[DIRECTIONS FOR THIS TASK]
Without any pictures, restate the lines from the one containing "Generate a Blender" to the one containing "return (f(r), f(g), f(b))", word for word, ends included.

[RECORDS SUPPLIED]
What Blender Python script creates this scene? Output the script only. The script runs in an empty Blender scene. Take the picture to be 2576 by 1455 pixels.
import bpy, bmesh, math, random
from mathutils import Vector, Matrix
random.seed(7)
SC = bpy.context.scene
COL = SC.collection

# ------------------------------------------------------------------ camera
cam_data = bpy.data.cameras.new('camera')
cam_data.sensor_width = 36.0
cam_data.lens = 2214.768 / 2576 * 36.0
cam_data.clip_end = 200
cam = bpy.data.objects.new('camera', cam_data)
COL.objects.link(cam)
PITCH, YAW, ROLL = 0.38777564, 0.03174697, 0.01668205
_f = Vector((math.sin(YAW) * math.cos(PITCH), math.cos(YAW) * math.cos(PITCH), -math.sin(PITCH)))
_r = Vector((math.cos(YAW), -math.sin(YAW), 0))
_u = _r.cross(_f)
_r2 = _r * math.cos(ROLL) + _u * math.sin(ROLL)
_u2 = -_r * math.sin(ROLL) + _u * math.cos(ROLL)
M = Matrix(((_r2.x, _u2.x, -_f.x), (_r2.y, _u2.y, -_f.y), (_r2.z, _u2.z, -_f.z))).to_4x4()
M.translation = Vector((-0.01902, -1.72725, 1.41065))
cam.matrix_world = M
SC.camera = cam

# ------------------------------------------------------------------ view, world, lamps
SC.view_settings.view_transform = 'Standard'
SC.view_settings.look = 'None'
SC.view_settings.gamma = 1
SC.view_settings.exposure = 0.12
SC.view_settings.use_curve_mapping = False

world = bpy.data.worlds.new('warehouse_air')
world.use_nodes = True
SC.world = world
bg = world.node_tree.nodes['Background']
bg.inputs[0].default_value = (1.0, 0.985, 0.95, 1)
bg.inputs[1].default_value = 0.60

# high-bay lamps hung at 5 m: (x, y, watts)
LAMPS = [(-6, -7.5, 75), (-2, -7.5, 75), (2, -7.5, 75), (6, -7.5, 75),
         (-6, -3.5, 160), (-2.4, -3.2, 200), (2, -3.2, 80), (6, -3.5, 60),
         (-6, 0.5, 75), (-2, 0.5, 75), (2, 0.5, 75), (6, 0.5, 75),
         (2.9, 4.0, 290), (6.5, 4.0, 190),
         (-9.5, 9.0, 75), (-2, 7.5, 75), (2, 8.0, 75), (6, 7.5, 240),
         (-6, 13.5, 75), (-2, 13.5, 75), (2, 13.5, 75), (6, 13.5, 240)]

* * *

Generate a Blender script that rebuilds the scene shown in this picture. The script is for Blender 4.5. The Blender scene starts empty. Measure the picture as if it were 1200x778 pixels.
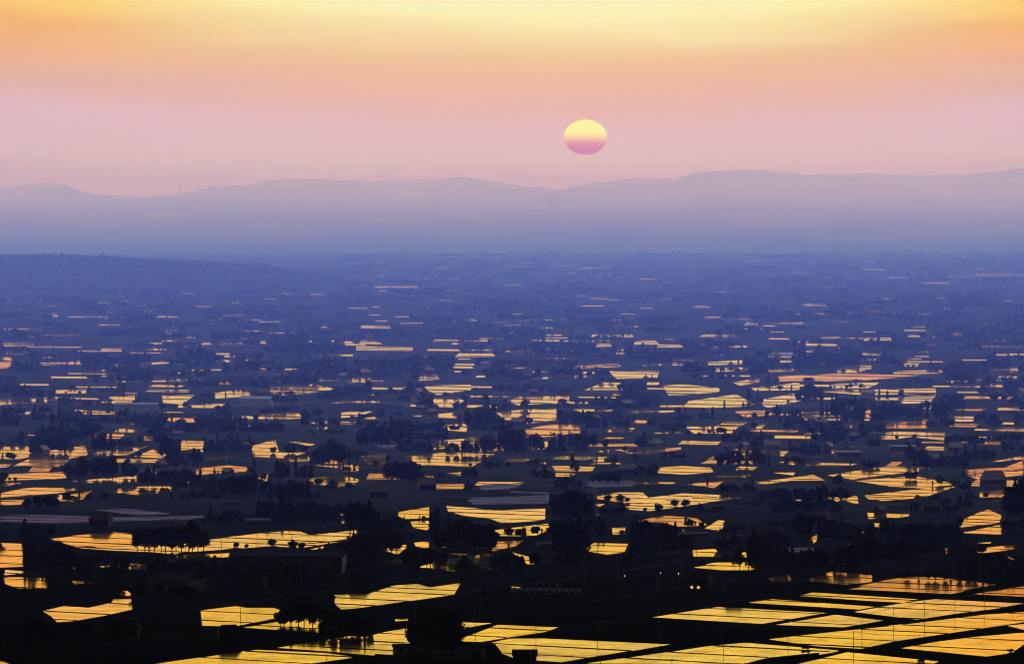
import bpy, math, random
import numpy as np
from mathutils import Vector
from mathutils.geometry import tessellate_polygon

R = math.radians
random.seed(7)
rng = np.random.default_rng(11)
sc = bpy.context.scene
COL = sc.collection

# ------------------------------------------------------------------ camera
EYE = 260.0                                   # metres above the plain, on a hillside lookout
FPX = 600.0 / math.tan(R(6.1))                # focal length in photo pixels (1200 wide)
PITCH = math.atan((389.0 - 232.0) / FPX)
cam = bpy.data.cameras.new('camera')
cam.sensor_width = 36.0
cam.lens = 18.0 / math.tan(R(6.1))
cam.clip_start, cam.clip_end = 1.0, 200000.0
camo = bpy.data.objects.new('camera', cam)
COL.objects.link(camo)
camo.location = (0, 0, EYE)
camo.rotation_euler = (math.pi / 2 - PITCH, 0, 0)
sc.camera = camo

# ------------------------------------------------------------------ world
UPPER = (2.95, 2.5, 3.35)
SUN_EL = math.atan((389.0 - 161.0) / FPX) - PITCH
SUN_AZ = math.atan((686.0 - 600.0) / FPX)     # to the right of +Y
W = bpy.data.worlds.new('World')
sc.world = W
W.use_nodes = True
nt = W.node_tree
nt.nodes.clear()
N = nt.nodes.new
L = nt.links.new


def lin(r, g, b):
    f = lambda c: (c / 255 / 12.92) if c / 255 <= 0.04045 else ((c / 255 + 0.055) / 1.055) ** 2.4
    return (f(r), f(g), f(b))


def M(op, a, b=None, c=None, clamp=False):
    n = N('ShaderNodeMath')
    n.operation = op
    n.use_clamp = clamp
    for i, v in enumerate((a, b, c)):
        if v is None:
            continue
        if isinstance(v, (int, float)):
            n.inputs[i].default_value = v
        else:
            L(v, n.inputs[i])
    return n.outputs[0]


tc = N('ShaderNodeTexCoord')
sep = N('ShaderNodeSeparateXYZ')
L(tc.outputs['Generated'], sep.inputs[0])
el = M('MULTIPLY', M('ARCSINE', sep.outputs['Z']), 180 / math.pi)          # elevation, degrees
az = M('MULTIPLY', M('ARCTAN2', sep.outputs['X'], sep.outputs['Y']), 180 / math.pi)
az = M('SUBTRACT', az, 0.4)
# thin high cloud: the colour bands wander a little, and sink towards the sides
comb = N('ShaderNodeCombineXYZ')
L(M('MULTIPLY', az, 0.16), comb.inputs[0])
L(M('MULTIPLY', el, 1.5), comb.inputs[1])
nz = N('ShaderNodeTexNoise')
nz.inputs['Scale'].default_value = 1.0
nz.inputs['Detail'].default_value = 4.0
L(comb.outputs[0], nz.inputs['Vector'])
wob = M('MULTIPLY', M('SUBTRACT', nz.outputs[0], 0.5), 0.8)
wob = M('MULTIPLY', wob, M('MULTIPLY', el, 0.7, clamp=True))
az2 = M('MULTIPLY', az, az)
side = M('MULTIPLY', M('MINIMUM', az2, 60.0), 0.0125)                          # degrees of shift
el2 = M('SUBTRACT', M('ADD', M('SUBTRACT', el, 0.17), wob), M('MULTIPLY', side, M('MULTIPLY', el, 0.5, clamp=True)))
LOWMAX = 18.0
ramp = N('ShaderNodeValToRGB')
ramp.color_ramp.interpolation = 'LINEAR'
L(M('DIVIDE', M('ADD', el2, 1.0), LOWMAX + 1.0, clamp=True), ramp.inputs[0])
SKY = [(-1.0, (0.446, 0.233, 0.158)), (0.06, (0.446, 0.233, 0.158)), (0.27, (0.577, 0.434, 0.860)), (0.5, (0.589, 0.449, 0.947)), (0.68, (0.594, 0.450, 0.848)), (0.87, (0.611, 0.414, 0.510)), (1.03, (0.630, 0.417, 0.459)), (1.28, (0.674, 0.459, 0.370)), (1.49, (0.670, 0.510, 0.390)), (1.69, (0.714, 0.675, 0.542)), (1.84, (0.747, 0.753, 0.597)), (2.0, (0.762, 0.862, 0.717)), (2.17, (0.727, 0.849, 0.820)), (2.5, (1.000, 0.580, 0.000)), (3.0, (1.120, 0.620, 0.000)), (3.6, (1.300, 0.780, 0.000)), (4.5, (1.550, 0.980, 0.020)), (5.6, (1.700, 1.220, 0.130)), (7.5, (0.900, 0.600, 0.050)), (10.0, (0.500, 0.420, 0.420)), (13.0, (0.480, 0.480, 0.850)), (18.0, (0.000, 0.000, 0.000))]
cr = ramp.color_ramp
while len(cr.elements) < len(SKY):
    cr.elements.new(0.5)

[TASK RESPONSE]
Generate a Blender script that rebuilds the scene shown in this picture. The script is for Blender 4.5. The Blender scene starts empty. Measure the picture as if it were 1200x778 pixels.
import bpy, math, random
import numpy as np
from mathutils import Vector
from mathutils.geometry import tessellate_polygon

R = math.radians
random.seed(7)
rng = np.random.default_rng(11)
sc = bpy.context.scene
COL = sc.collection

# ------------------------------------------------------------------ camera
EYE = 260.0                                   # metres above the plain, on a hillside lookout
FPX = 600.0 / math.tan(R(6.1))                # focal length in photo pixels (1200 wide)
PITCH = math.atan((389.0 - 232.0) / FPX)
cam = bpy.data.cameras.new('camera')
cam.sensor_width = 36.0
cam.lens = 18.0 / math.tan(R(6.1))
cam.clip_start, cam.clip_end = 1.0, 200000.0
camo = bpy.data.objects.new('camera', cam)
COL.objects.link(camo)
camo.location = (0, 0, EYE)
camo.rotation_euler = (math.pi / 2 - PITCH, 0, 0)
sc.camera = camo

# ------------------------------------------------------------------ world
UPPER = (2.95, 2.5, 3.35)
SUN_EL = math.atan((389.0 - 161.0) / FPX) - PITCH
SUN_AZ = math.atan((686.0 - 600.0) / FPX)     # to the right of +Y
W = bpy.data.worlds.new('World')
sc.world = W
W.use_nodes = True
nt = W.node_tree
nt.nodes.clear()
N = nt.nodes.new
L = nt.links.new


def lin(r, g, b):
    f = lambda c: (c / 255 / 12.92) if c / 255 <= 0.04045 else ((c / 255 + 0.055) / 1.055) ** 2.4
    return (f(r), f(g), f(b))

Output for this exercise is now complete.